Cocktail conversations and newspaper headlines have made a habit of reporting the weather which, this winter, has apparently been colder than most. Cooped up in office, or working from home, it’s been difficult to tell, though I can venture that the evenings have been teeth-chattering, hand-numbing icy, especially when wrapped around a glass of Speyside’s finest on the rocks at Delhi’s dinners that, strangely for this season, continue to be organised outdoors.
My fleeting acquaintance with the weather has been mostly on account of the odd meeting arranged in the garden of a mansion in a gated estate. In those rolling acres, you can almost count on a picture-perfect lawn, weather-proof wicker garden furniture, sun shades, and the perfect tea served from polished silver in fine porcelain (into which hot water has been poured to keep it warm), accompanied by winter chewies, with desultory conversation passing for “work”.
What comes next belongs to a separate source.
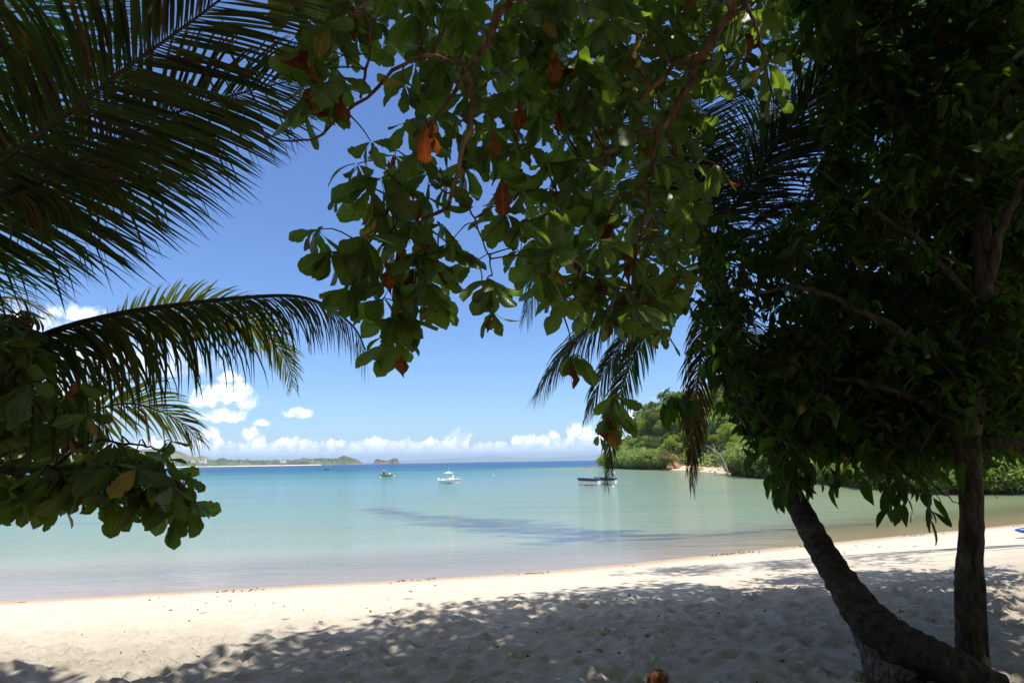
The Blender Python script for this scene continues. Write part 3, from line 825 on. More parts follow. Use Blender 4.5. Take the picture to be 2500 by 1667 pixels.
# ------------------------------------------------------------------ leaves
def leaf_tpl(profile, seg, fold, droop, wave, seed, across=2, nib=0.0):
    """one leaf along +Y, length 1; rows of across+1 points"""
    r = np.random.default_rng(seed); V = []; UV = []
    ph = r.uniform(0, 6)
    for i in range(seg+1):
        t = i/seg; wd = np.interp(t, profile[0], profile[1])
        wl = wd*(1+wave*.5*math.sin(t*11+ph))*(1-nib*r.random()**3); wr = wd*(1+wave*.5*math.sin(t*9+ph*2))*(1-nib*r.random()**3)
        for k in range(across+1):
            u = -1+2*k/across; ww = wl if u < 0 else wr
            V.append((u*ww, t-droop*.25*t*t, abs(u)*wd*fold-droop*t*t+wave*.10*math.sin(t*8+ph+u*2)*abs(u)))
            UV.append((.5+u*.5, t))
    a = across+1
    F = [(i*a+k, i*a+k+1, (i+1)*a+k+1, (i+1)*a+k) for i in range(seg) for k in range(across)]
    return np.array(V), np.array(F), np.array(UV)
PR_ALM = ([0, .06, .2, .45, .68, .85, .95, 1], [.012, .03, .10, .20, .26, .245, .16, .03])
PR_OV = ([0, .08, .3, .55, .8, 1], [.015, .05, .19, .22, .14, .01])
PR_ALM = ([0, .04, .10, .2, .32, .45, .58, .70, .80, .88, .94, .98, 1], [.012, .018, .04, .085, .14, .19, .225, .242, .235, .205, .155, .085, .01])
T_ALM = [leaf_tpl(PR_ALM, 14, f, d, .16, i, 4, .32) for i, (f, d) in enumerate([(.15, .12), (.3, .28), (.1, .42), (.38, .1), (.2, -.12), (.12, .2), (.45, .3), (.25, .5), (.1, .0)])]
T_DRY = [leaf_tpl(([0, .1, .5, .8, 1], [.02, .08, .16, .13, .03]), 8, 1.1, .5, 1.3, 30+i) for i in range(3)]
T_OV = [leaf_tpl(PR_OV, 4, f, d, .2, 50+i) for i, (f, d) in enumerate([(.3, .2), (.5, .35), (.2, .05)])]
T_LO = [leaf_tpl(PR_ALM, 3, .3, .2, .2, 60)]
class Leaves:
    def __init__(s): s.items = {}
    def add(s, tpl, p, d, n, L, mat=0, wid=1.0):
        s.items.setdefault((id(tpl), mat), (tpl, mat, []))[2].append((p, d, n, L, wid))
    def build(s, name, mats, parent, extra=None, tm=None):
        VV = []; FF = []; UU = []; MI = []; base = 0
        for tpl, mat, it in s.items.values():
            V, F, U = tpl; n = len(it)
            p = np.array([i[0] for i in it]); y = np.array([i[1] for i in it], float); z = np.array([i[2] for i in it], float)
            L = np.array([i[3] for i in it]); W = np.array([i[4] for i in it])
            y /= np.linalg.norm(y, axis=1)[:, None]+1e-9
            z = z-y*(z*y).sum(1)[:, None]; z /= np.linalg.norm(z, axis=1)[:, None]+1e-9
            x = np.cross(y, z)
            q = (V[None, :, 0, None]*x[:, None]*W[:, None, None]+V[None, :, 1, None]*y[:, None]+V[None, :, 2, None]*z[:, None])*L[:, None, None]+p[:, None]
            VV.append(q.reshape(-1, 3)); UU.append(np.tile(U, (n, 1)))
            FF.append((F[None]+(np.arange(n)*len(V))[:, None, None]+base).reshape(-1, 4)); MI.append(np.full(n*len(F), mat)); base += n*len(V)
        if extra is not None and extra.v:
            e = np.array(extra.v); VV.append(e); UU.append(np.full((len(e), 2), .3)); FF.append(np.array(extra.f)+base)
            MI.append(np.full(len(extra.f), len(mats))); mats = list(mats)+[tm or M_limb]
        return mesh_obj(name, np.vstack(VV), np.vstack(FF), mats, parent, True, np.vstack(UU), np.concatenate(MI))
def perp(a):
    h = np.array([0, 0, 1.0]) if abs(a[2]) < .9 else np.array([1.0, 0, 0])
    u = nrm(np.cross(a, h)); return u, np.cross(a, u)
DOWN = np.array([0, 0, -1.0])
def rosette(Lv, p, axis, L, n, r, dry=.05, grav=.45, tpls=T_ALM, yel=.02):
    a = nrm(axis); u, v = perp(a); ph = r.random()*6.28
    for k in range(n):
        f = ph+k*2.39996; th = R_(r.uniform(38, 98))
        d = a*math.cos(th)+(u*math.cos(f)+v*math.sin(f))*math.sin(th)
        d = nrm(d+DOWN*grav*r.uniform(.4, 1.4))
        hint = a*.4+np.array([0, 0, .7])+np.array([r.uniform(-.35, .35) for _ in range(3)])
        q = r.random()
        if q < dry: Lv.add(r.choice(T_DRY), p+d*.01, nrm(d+DOWN*1.2), hint, L*r.uniform(.6, .9), 1)
        else: Lv.add(r.choice(tpls), p+d*.012, d, hint, L*r.uniform(.62, 1.1), 2 if q > 1-yel else 0, r.uniform(.78, 1.02))
def limb3(pxpts, r0, r1, n=26, seed=0, knob=.25):
    c = np.array([P(*q) for q in pxpts]); c = spline(c, n)
    rr = np.random.default_rng(seed); c[1:-1] += rr.normal(size=(n-2, 3))*min(.012, r0*.4)
    rad = [(r0+(r1-r0)*i/(n-1))*(1+knob*(rr.random()-.5)) for i in range(n)]
    return c, rad

# ------------------------------------------------------------------ big sea almond tree overhead
alm = empty('sea_almond_tree', (2.6, -2.6, gz(2.6, -2.6)), 'big sea almond tree whose broad green and rusty leaves hang across the top centre', 'tree')
r = random.Random(21)
b0 = np.array(alm.location)
trunk_c = spline([b0+[0, 0, -.4], b0+[-.1, .1, 1.5], b0+[.1, .5, 3.4], b0+[0, 1.2, 5.4], b0+[-.4, 2.2, 7.6]], 24)
v_, f_ = tube(trunk_c, [.34-.011*i for i in range(24)], 16, True, .08)
mesh_obj('trunk', v_, f_, M_bark, alm)
fork1, fork2 = trunk_c[14], trunk_c[18]
limbs = []
def add_limb(pxpts, r0, r1, start=None, n=26):
    c, rad = limb3(pxpts, r0, r1, n, len(limbs))
    if start is not None:
        m = (start+c[0])/2+np.array([0, 0, .3]); pre = spline([start, m, c[0]], 8)[:-1]
        c = np.vstack([pre, c]); rad = [r0*1.5-(r0*.5)*i/7 for i in range(7)]+rad
    v, f = tube(c, rad, 8); mesh_obj('branch', v, f, M_limb, alm); limbs.append(c); return c
add_limb([(1262, -60, 3.0), (1235, 10, 3.1), (1200, 85, 3.2), (1150, 160, 3.3), (1146, 230, 3.4), (1146, 300, 3.45), (1120, 420, 3.5), (1088, 510, 3.55), (1035, 540, 3.55), (990, 565, 3.6), (935, 610, 3.6)], .026, .007, fork1, 34)
add_limb([(1150, 162, 3.3), (1100, 150, 3.3), (1042, 135, 3.3), (1000, 150, 3.3), (940, 195, 3.25), (880, 250, 3.2), (825, 288, 3.15), (775, 335, 3.1), (715, 346, 3.1), (655, 328, 3.1), (600, 305, 3.1)], .014, .004)
add_limb([(1148, 170, 3.3), (1110, 225, 3.35), (1070, 280, 3.4), (1020, 350, 3.45), (965, 470, 3.5), (925, 560, 3.5), (890, 610, 3.55), (850, 720, 3.55)], .014, .005)
add_limb([(1810, -60, 4.0), (1790, 0, 4.1), (1745, 90, 4.2), (1700, 150, 4.2), (1690, 200, 4.3), (1640, 290, 4.3), (1600, 320, 4.3), (1540, 335, 4.3), (1480, 370, 4.3), (1430, 420, 4.3), (1380, 460, 4.3), (1325, 495, 4.3)], .042, .008, fork2, 34)
add_limb([(1612, 310, 4.3), (1598, 360, 4.3), (1588, 420, 4.3), (1570, 440, 4.3), (1580, 480, 4.3), (1570, 545, 4.3), (1545, 610, 4.3), (1520, 680, 4.3), (1500, 750, 4.3)], .024, .006)
add_limb([(1690, 140, 4.2), (1640, 165, 4.3), (1560, 250, 4.5), (1500, 310, 4.7), (1400, 430, 4.9), (1360, 520, 5.0), (1330, 640, 5.0), (1380, 780, 4.9), (1398, 850, 4.8)], .018, .005)
add_limb([(1590, 440, 4.3), (1540, 470, 4.4), (1470, 540, 4.5), (1430, 640, 4.6), (1430, 700, 4.7)], .01, .004)
add_limb([(1822, 5, 4.0), (1850, 80, 4.0), (1880, 200, 4.0), (1895, 290, 4.0)], .012, .004, fork2)
add_limb([(1088, 470, 3.55), (1125, 480, 3.6), (1160, 540, 3.6), (1190, 620, 3.6), (1202, 672, 3.6)], .007, .004)
add_limb([(935, 600, 3.6), (960, 560, 3.7), (1040, 620, 3.7), (1020, 700, 3.7), (1000, 760, 3.75), (985, 800, 3.75)], .008, .004)
add_limb([(1520, 600, 4.5), (1545, 780, 4.6), (1530, 900, 4.6), (1500, 970, 4.6)], .008, .004)
add_limb([(880, 240, 3.2), (905, 100, 3.2), (890, 20, 3.1), (880, -60, 3.0)], .009, .007)
allb = np.vstack(limbs)
fol = Leaves(); twigs = MB()
def twig_to(p, r, maxd=.9, rad=.0035):
    d = np.linalg.norm(allb-p, axis=1); i = int(np.argmin(d+np.array([r.random()*.15 for _ in range(1)]))); q = allb[i]
    if d[i] > maxd or d[i] < .03: return
    m = (p+q)/2+np.array([r.uniform(-.05, .05), r.uniform(-.05, .05), r.uniform(.0, .10)])
    twigs.tube(spline([q, m, p], 6), [rad*1.6, rad*1.5, rad*1.3, rad*1.2, rad, rad], 5, False)
def ros_px(px, py, d, Lpx, n, ax=(0, .25, -1), dry=.05, grav=.4, maxd=.9):
    p = P(px, py, d); L = Lpx/FPX*d
    twig_to(p, r, maxd); rosette(fol, p, np.array(ax)+np.array([r.uniform(-.2, .2) for _ in range(3)]), L*LK, n, r, dry, grav)
LK = 1.13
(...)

Not all is perfect in that paradise, though, as the hostess invariably grumbles about the inability of the help to cope with the rich life. “These are tea cups, I want demitasse cups,” she corrects the serving maid, before ordering her: “No, those ugly ones are for sahib’s guests; I want the pretty ones with the dragon motif.” A retinue follows with the high-tea — first a battery of tables arranged next to the guest, followed by a team with trays in their terrified hands consisting of tea, coffee, hot water, and accompanied by yet others with petit-fours, dainty hors d’oeuvres, delicate bites served up by the family khansama taking into consideration its fetishes, allergies and tastes.
This is winter almost as I remember it – peeling oranges, slicing guavas, shelling peanuts, spilling open packets of gajak – while settling down with a racy paperback in the sunniest part of the garden. Those years were epoched by the first sinful taste of shandy, graduating to the occasional beer, before, finally, being allowed gimlets and bloody marys. Now, the club where we’re members, and which does an excellent buffet, has messed up Sunday lunches in the sun with noisy music, tambola and chattering families in tightly packed proximity.
Taken as I am by these garden and gazebo meetings, I must confess to being confounded by a recent surreal invitation to take in the outdoors on a densely foggy morning. The servants had lit earthen lamps to pierce the gloom, and the pantry staff was summoned like a procession of wraiths to take our orders of tea or coffee when I might have preferred soup or even a goblet of cognac. The house in front was no longer invisible, so the tea service was preceded by an attendant with a torch to light the way. “Isn’t it marvellous,” asked my enthusiastic host, usually resident in London, “how you can enjoy the garden in Delhi even in winter?”
The sun didn’t show for the while I was there and we proceeded with our conversation over papers that we could barely read, feeling the damp in the air and wishing I’d chosen a thicker jacket. Over an hour, we were served by ghosts that apparated through the mist and as suddenly disapparated. When we finished, instead of heading back indoors, the lord of the manor summoned a retainer to fetch him a book from his bedside because, he confided, he was enjoying the garden so much, he wasn’t about to tear himself away any time soon, which is why he’d hang around a bit longer and catch up on his reading — in the fog.